— Start Recorded information —

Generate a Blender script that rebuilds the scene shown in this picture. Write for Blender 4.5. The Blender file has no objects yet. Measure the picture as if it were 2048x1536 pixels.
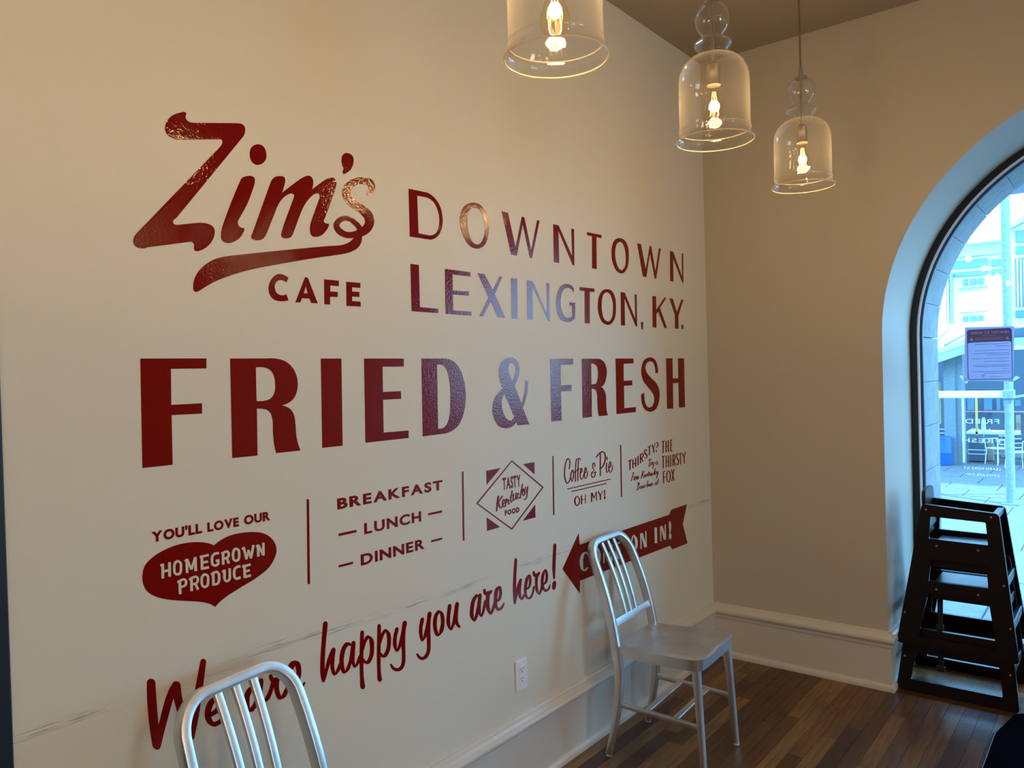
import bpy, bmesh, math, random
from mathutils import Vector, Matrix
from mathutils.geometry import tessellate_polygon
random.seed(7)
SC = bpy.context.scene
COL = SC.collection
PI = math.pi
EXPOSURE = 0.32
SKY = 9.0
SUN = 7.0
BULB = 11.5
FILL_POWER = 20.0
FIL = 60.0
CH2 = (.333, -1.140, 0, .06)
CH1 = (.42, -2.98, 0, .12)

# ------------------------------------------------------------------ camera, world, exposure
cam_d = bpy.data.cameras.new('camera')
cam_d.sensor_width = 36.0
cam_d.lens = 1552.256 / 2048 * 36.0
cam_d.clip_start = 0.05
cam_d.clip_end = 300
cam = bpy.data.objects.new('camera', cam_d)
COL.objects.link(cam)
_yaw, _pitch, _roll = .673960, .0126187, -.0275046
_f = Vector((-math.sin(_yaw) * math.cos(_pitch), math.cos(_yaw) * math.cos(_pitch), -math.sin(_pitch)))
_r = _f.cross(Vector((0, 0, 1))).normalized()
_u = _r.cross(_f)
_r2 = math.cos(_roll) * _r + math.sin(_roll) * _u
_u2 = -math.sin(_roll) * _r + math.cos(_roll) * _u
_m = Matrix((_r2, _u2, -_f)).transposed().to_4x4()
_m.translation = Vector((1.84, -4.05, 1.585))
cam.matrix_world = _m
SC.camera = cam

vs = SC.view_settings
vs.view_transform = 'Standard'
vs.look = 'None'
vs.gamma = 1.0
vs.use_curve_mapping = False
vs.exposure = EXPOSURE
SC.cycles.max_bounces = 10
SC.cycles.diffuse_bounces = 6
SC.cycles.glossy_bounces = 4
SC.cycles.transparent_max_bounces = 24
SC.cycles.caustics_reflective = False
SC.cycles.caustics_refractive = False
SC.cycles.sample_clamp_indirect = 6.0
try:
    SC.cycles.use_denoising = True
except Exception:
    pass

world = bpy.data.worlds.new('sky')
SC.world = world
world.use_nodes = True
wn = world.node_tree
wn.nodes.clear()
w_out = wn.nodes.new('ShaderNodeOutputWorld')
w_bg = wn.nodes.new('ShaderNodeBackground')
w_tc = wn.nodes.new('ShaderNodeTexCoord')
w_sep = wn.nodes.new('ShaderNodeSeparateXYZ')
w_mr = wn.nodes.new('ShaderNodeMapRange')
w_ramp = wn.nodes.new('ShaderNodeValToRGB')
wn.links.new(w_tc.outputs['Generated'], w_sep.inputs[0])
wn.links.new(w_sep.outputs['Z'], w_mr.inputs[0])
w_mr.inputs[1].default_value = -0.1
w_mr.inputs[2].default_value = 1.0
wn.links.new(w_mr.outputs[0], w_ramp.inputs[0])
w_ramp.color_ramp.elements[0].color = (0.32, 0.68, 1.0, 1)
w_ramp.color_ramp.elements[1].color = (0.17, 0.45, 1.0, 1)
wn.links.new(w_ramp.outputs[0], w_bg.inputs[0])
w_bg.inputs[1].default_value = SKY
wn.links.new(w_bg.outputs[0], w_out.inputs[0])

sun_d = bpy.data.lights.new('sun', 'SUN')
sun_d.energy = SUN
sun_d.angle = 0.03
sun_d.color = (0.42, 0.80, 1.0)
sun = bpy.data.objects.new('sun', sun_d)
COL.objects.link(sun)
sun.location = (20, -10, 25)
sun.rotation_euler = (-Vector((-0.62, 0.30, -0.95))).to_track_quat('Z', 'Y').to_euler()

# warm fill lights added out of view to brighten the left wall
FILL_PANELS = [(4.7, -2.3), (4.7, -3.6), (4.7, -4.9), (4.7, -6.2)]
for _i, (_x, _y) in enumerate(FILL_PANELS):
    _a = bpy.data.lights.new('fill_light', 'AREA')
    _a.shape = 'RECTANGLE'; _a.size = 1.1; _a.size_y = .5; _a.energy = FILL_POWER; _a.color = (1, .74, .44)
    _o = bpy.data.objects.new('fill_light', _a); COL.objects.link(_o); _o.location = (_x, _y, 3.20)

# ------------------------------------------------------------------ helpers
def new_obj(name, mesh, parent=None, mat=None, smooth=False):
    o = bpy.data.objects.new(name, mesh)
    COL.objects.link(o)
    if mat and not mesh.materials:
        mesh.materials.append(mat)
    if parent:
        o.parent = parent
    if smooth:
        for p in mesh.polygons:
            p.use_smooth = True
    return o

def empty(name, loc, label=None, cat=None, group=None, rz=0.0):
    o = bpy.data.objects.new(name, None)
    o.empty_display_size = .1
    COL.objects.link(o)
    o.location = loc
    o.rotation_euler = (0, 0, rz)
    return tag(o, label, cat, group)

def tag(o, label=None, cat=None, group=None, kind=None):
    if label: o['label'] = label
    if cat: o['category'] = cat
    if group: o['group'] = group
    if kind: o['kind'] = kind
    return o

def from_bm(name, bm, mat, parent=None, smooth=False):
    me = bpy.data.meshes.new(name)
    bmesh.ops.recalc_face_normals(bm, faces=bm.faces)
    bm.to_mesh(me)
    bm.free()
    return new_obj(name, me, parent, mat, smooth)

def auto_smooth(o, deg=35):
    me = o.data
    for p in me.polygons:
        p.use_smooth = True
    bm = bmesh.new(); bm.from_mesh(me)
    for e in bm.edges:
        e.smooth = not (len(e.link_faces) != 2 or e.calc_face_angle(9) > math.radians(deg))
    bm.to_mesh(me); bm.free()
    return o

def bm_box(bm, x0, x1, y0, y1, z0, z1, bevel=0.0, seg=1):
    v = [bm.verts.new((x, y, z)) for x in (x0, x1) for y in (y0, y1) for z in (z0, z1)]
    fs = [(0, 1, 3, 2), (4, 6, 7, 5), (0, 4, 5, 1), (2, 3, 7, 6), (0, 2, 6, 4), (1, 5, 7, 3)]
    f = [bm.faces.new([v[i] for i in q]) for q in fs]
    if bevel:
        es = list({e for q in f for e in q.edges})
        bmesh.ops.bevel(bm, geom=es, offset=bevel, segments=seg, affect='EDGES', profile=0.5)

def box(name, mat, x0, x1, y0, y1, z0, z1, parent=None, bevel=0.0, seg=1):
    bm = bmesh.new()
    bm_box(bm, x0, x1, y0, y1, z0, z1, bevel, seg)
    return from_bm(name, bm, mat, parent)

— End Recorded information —

Exercise aim: From the material above, reproduce everything verbatim except the pictures.

Task output:
Generate a Blender script that rebuilds the scene shown in this picture. Write for Blender 4.5. The Blender file has no objects yet. Measure the picture as if it were 2048x1536 pixels.
import bpy, bmesh, math, random
from mathutils import Vector, Matrix
from mathutils.geometry import tessellate_polygon
random.seed(7)
SC = bpy.context.scene
COL = SC.collection
PI = math.pi
EXPOSURE = 0.32
SKY = 9.0
SUN = 7.0
BULB = 11.5
FILL_POWER = 20.0
FIL = 60.0
CH2 = (.333, -1.140, 0, .06)
CH1 = (.42, -2.98, 0, .12)

# ------------------------------------------------------------------ camera, world, exposure
cam_d = bpy.data.cameras.new('camera')
cam_d.sensor_width = 36.0
cam_d.lens = 1552.256 / 2048 * 36.0
cam_d.clip_start = 0.05
cam_d.clip_end = 300
cam = bpy.data.objects.new('camera', cam_d)
COL.objects.link(cam)
_yaw, _pitch, _roll = .673960, .0126187, -.0275046
_f = Vector((-math.sin(_yaw) * math.cos(_pitch), math.cos(_yaw) * math.cos(_pitch), -math.sin(_pitch)))
_r = _f.cross(Vector((0, 0, 1))).normalized()
_u = _r.cross(_f)
_r2 = math.cos(_roll) * _r + math.sin(_roll) * _u
_u2 = -math.sin(_roll) * _r + math.cos(_roll) * _u
_m = Matrix((_r2, _u2, -_f)).transposed().to_4x4()
_m.translation = Vector((1.84, -4.05, 1.585))
cam.matrix_world = _m
SC.camera = cam

vs = SC.view_settings
vs.view_transform = 'Standard'
vs.look = 'None'
vs.gamma = 1.0
vs.use_curve_mapping = False
vs.exposure = EXPOSURE
SC.cycles.max_bounces = 10
SC.cycles.diffuse_bounces = 6
SC.cycles.glossy_bounces = 4
SC.cycles.transparent_max_bounces = 24
SC.cycles.caustics_reflective = False
SC.cycles.caustics_refractive = False
SC.cycles.sample_clamp_indirect = 6.0
try:
    SC.cycles.use_denoising = True
except Exception:
    pass

world = bpy.data.worlds.new('sky')
SC.world = world
world.use_nodes = True
wn = world.node_tree
wn.nodes.clear()
w_out = wn.nodes.new('ShaderNodeOutputWorld')
w_bg = wn.nodes.new('ShaderNodeBackground')
w_tc = wn.nodes.new('ShaderNodeTexCoord')
w_sep = wn.nodes.new('ShaderNodeSeparateXYZ')
w_mr = wn.nodes.new('ShaderNodeMapRange')
w_ramp = wn.nodes.new('ShaderNodeValToRGB')
wn.links.new(w_tc.outputs['Generated'], w_sep.inputs[0])
wn.links.new(w_sep.outputs['Z'], w_mr.inputs[0])
w_mr.inputs[1].default_value = -0.1
w_mr.inputs[2].default_value = 1.0
wn.links.new(w_mr.outputs[0], w_ramp.inputs[0])
w_ramp.color_ramp.elements[0].color = (0.32, 0.68, 1.0, 1)
w_ramp.color_ramp.elements[1].color = (0.17, 0.45, 1.0, 1)
wn.links.new(w_ramp.outputs[0], w_bg.inputs[0])
w_bg.inputs[1].default_value = SKY
wn.links.new(w_bg.outputs[0], w_out.inputs[0])

sun_d = bpy.data.lights.new('sun', 'SUN')
sun_d.energy = SUN
sun_d.angle = 0.03
sun_d.color = (0.42, 0.80, 1.0)
sun = bpy.data.objects.new('sun', sun_d)
COL.objects.link(sun)
sun.location = (20, -10, 25)
sun.rotation_euler = (-Vector((-0.62, 0.30, -0.95))).to_track_quat('Z', 'Y').to_euler()

# warm fill lights added out of view to brighten the left wall
FILL_PANELS = [(4.7, -2.3), (4.7, -3.6), (4.7, -4.9), (4.7, -6.2)]
for _i, (_x, _y) in enumerate(FILL_PANELS):
    _a = bpy.data.lights.new('fill_light', 'AREA')
    _a.shape = 'RECTANGLE'; _a.size = 1.1; _a.size_y = .5; _a.energy = FILL_POWER; _a.color = (1, .74, .44)
    _o = bpy.data.objects.new('fill_light', _a); COL.objects.link(_o); _o.location = (_x, _y, 3.20)

# ------------------------------------------------------------------ helpers
def new_obj(name, mesh, parent=None, mat=None, smooth=False):
    o = bpy.data.objects.new(name, mesh)
    COL.objects.link(o)
    if mat and not mesh.materials:
        mesh.materials.append(mat)
    if parent:
        o.parent = parent
    if smooth:
        for p in mesh.polygons:
            p.use_smooth = True
    return o

def empty(name, loc, label=None, cat=None, group=None, rz=0.0):
    o = bpy.data.objects.new(name, None)
    o.empty_display_size = .1
    COL.objects.link(o)
    o.location = loc
    o.rotation_euler = (0, 0, rz)
    return tag(o, label, cat, group)

def tag(o, label=None, cat=None, group=None, kind=None):
    if label: o['label'] = label
    if cat: o['category'] = cat
    if group: o['group'] = group
    if kind: o['kind'] = kind
    return o

def from_bm(name, bm, mat, parent=None, smooth=False):
    me = bpy.data.meshes.new(name)
    bmesh.ops.recalc_face_normals(bm, faces=bm.faces)
    bm.to_mesh(me)
    bm.free()
    return new_obj(name, me, parent, mat, smooth)

def auto_smooth(o, deg=35):
    me = o.data
    for p in me.polygons:
        p.use_smooth = True
    bm = bmesh.new(); bm.from_mesh(me)
    for e in bm.edges:
        e.smooth = not (len(e.link_faces) != 2 or e.calc_face_angle(9) > math.radians(deg))
    bm.to_mesh(me); bm.free()
    return o

def bm_box(bm, x0, x1, y0, y1, z0, z1, bevel=0.0, seg=1):
    v = [bm.verts.new((x, y, z)) for x in (x0, x1) for y in (y0, y1) for z in (z0, z1)]
    fs = [(0, 1, 3, 2), (4, 6, 7, 5), (0, 4, 5, 1), (2, 3, 7, 6), (0, 2, 6, 4), (1, 5, 7, 3)]
    f = [bm.faces.new([v[i] for i in q]) for q in fs]
    if bevel:
        es = list({e for q in f for e in q.edges})
        bmesh.ops.bevel(bm, geom=es, offset=bevel, segments=seg, affect='EDGES', profile=0.5)

def box(name, mat, x0, x1, y0, y1, z0, z1, parent=None, bevel=0.0, seg=1):
    bm = bmesh.new()
    bm_box(bm, x0, x1, y0, y1, z0, z1, bevel, seg)
    return from_bm(name, bm, mat, parent)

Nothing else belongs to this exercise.